-------- Dataset excerpt

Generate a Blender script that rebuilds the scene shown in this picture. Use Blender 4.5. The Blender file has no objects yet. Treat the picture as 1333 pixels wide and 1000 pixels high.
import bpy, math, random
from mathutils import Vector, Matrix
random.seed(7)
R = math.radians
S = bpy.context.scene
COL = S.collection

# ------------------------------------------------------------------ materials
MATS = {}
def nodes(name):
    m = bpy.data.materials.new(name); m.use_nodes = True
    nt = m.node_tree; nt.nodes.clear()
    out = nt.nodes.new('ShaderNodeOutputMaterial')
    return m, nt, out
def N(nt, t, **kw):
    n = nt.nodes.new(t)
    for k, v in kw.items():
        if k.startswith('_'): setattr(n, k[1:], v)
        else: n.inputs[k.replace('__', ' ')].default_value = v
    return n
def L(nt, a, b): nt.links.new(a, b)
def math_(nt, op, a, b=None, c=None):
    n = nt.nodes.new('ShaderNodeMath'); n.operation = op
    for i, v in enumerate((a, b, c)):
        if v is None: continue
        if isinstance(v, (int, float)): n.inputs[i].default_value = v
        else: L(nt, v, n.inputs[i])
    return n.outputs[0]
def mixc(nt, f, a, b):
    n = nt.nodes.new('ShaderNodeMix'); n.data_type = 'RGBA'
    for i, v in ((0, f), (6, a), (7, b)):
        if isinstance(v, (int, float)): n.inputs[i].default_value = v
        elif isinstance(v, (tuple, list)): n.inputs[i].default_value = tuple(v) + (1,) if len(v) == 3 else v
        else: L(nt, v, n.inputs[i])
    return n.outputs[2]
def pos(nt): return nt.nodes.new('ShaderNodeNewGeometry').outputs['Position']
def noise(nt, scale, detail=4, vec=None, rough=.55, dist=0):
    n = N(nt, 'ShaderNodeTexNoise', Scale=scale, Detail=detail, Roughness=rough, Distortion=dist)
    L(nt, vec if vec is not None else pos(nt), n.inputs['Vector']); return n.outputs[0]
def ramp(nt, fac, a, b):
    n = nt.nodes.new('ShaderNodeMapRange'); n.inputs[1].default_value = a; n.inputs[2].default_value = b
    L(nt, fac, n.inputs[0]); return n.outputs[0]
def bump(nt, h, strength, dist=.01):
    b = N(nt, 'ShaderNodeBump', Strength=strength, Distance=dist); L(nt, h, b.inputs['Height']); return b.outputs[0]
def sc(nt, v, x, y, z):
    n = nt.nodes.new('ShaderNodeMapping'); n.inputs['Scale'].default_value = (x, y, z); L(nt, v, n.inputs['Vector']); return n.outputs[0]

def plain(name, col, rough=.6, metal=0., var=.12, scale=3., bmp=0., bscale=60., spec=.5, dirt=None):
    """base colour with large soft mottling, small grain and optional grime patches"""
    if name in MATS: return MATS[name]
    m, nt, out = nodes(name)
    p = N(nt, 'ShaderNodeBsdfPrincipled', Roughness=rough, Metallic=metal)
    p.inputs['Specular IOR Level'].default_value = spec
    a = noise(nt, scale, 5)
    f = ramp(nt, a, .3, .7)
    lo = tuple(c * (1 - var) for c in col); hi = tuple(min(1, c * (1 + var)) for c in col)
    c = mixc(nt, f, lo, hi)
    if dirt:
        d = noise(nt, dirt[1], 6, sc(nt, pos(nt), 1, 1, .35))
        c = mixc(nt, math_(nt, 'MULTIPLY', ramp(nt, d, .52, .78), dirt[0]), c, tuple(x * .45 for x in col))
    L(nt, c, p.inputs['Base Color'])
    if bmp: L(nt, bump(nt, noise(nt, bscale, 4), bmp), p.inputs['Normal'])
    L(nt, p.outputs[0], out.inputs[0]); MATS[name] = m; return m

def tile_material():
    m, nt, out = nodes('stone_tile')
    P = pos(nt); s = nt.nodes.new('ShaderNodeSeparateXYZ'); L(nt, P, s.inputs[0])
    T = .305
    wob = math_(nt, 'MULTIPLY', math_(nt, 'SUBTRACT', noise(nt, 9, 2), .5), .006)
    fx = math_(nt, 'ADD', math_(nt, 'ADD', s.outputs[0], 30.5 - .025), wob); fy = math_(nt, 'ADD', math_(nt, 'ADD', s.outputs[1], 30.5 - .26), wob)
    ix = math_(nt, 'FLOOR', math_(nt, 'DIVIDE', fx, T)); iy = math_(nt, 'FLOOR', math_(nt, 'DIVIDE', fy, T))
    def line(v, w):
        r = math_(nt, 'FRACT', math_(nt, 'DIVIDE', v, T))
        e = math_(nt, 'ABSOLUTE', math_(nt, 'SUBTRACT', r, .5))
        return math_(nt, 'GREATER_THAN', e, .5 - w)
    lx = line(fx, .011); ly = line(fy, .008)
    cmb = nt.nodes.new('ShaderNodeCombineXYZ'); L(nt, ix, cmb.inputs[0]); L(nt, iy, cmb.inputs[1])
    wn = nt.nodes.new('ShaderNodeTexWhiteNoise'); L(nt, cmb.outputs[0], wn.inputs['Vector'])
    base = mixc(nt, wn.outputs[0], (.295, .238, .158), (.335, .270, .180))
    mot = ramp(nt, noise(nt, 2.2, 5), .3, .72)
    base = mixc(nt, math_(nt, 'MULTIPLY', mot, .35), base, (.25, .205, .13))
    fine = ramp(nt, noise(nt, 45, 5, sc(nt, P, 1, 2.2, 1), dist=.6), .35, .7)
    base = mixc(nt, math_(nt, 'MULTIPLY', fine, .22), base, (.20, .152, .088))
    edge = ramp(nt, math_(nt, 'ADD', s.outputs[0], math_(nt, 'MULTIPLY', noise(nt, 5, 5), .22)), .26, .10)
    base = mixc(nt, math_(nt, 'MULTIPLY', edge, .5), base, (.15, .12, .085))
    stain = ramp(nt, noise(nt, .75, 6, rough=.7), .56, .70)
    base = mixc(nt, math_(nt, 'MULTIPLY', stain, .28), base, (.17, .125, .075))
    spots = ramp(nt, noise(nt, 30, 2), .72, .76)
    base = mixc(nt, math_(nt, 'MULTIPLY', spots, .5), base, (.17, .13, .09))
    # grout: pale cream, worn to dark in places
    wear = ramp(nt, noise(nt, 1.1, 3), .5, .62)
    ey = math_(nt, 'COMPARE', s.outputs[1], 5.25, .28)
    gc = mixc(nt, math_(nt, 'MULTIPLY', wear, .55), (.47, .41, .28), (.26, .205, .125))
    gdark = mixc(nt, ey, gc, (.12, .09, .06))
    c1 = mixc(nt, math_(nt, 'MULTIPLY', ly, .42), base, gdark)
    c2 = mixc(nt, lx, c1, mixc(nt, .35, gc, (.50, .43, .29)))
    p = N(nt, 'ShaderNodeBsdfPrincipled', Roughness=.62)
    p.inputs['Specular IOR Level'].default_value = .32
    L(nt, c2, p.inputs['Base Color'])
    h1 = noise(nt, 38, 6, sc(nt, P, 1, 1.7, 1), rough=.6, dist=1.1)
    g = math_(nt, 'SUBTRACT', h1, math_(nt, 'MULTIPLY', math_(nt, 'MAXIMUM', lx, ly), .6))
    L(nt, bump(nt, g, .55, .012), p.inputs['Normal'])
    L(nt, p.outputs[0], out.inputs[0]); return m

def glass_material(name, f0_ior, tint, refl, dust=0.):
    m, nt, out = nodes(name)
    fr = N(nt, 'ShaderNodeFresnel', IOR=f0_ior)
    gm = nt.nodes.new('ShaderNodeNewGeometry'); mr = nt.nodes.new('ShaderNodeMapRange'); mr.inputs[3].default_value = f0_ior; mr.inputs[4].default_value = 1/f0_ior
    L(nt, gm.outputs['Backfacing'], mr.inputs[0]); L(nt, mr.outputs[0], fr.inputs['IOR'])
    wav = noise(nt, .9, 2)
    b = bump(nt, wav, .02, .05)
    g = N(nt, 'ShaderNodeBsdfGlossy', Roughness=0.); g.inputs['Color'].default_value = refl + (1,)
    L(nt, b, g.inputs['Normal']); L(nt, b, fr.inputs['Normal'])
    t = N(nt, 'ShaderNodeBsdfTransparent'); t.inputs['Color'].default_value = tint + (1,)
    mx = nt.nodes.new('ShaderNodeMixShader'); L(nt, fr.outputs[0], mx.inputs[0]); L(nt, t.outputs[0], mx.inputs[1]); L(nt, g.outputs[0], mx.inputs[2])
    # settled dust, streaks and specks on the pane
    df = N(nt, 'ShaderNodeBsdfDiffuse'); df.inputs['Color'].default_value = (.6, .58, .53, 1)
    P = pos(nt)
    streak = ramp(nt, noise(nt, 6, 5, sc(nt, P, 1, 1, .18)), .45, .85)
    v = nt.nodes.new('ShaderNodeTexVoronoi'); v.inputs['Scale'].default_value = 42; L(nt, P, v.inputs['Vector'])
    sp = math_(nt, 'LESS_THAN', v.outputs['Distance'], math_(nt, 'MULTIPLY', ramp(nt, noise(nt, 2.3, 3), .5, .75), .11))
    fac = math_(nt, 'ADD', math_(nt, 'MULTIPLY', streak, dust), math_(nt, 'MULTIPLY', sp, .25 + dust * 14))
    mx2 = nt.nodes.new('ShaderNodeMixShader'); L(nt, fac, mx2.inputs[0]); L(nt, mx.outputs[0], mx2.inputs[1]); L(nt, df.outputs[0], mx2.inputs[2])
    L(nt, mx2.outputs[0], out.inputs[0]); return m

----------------

**Task directions:** Looking at the material above, please copy exactly every line from its first line through the line containing "COL = S.collection", with both ends included and nothing else.

**Answer to the task:**
Generate a Blender script that rebuilds the scene shown in this picture. Use Blender 4.5. The Blender file has no objects yet. Treat the picture as 1333 pixels wide and 1000 pixels high.
import bpy, math, random
from mathutils import Vector, Matrix
random.seed(7)
R = math.radians
S = bpy.context.scene
COL = S.collection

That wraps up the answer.